I start to walk away and he takes that as an invitation to take a stroll with me.

– How are things in China? How are the people?
– Not good. That’s why they’re here.
– Ack, these Americans. You are polite. You show me the respect. I give you the respect.

He stops short and points at my chest.

– Look at you. Look…your tie. You are so polite. Be careful with the tie.

And then he whispers:

– Which way is the Fourth Avenue?

I point east.

– Just keeping going down Atlantic Avenue and you’ll get to Fourth Avenue. It’s after some streets with proper names, and then it’s Third Avenue and then Fourth.
– I don’t need your knowledge. I need to get to the Fourth Avenue. Ah, I was walking the wrong way. Where is the Atlantic Avenue?
– We’re on Atlantic Avenue.
– You are so polite. Come, come. Atlantic Avenue is so great. I can get a drink here and here and there…

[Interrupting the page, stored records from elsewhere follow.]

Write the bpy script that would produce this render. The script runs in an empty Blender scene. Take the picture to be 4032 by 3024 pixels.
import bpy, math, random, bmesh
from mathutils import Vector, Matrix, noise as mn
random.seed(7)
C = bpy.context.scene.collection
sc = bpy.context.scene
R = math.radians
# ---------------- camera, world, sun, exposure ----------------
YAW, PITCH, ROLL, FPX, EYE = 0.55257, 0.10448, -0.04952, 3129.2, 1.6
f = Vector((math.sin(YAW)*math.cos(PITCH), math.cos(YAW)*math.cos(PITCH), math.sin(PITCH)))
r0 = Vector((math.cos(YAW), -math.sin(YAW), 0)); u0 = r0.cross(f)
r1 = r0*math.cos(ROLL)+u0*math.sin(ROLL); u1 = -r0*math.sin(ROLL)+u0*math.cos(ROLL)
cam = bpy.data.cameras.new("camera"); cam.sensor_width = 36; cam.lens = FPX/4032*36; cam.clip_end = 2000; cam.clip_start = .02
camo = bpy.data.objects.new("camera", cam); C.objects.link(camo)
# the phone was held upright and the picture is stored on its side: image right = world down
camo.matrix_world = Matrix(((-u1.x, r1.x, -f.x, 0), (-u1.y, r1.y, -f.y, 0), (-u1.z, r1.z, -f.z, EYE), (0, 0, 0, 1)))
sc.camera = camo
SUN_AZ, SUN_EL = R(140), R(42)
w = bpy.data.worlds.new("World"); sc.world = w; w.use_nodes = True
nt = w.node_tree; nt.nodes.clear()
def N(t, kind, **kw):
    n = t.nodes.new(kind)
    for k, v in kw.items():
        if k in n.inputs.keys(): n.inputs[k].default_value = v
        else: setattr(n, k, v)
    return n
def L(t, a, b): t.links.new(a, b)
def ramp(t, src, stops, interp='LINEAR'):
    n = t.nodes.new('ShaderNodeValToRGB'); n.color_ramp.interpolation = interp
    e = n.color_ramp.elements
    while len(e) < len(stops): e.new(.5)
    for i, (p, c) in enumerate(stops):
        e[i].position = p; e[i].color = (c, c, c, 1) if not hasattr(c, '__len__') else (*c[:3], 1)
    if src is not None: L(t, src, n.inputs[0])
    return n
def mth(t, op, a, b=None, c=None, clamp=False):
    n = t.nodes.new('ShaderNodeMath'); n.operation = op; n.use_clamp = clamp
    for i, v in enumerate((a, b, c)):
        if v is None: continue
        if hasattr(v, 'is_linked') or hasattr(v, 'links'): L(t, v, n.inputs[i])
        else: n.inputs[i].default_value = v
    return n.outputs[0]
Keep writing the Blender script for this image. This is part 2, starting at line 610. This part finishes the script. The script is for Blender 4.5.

He walks ahead of me and then stands frozen in front of a bar. I break the silence with a reckless question.

– Do you want go?
– No. No, no.

Shaking his head, he continues walking, and I follow.

– I wish my son was like you. You give the respect. My mother…she just died…my mother.
– I’m sorry.
– No sorry. I am a bad man. It is okay. No sorry. It was her time. My mother…she was from Arabia. You know? Middle East. She was not herself anymore.

This is followed by an unintelligible drunken slur which ends when he stops in front of a Middle Eastern restaurant with greetings in Arabic, I presume, on the front door.

– Ah! My language!

He proceeds to recite it to me in his mother’s tongue, wistfully. I don’t ask him what it means.

– You should go in. They’ll call a car service for you.
– No…no, they would not like me.

He stomps away. I match his pace.

– I am alone. You know? This time of year is tough. Look at all these people. With the families. Holidays. Happy. Happiness.

He dips his head and out of the corner of his heavy mouth he asks:

– Where is the Fourth Avenue?

I point east on Atlantic Avenue, like before.

– I keep going?
– Yeah, just keep walking that way.
– Good, good. I need to go home.

We stop at the corner of the block. He turns to me, palms pressed delicately together in prayer. He closes his eyes. Takes a deep breath. He bends forward into a deep bow.

– You are so polite. Thank you. Thank you.
– No problem.
– I go now. Thank you.

He bows deeply again. I wave goodbye as he staggers off, staring at the pavement, trying to find Fourth Avenue. Trying to find home.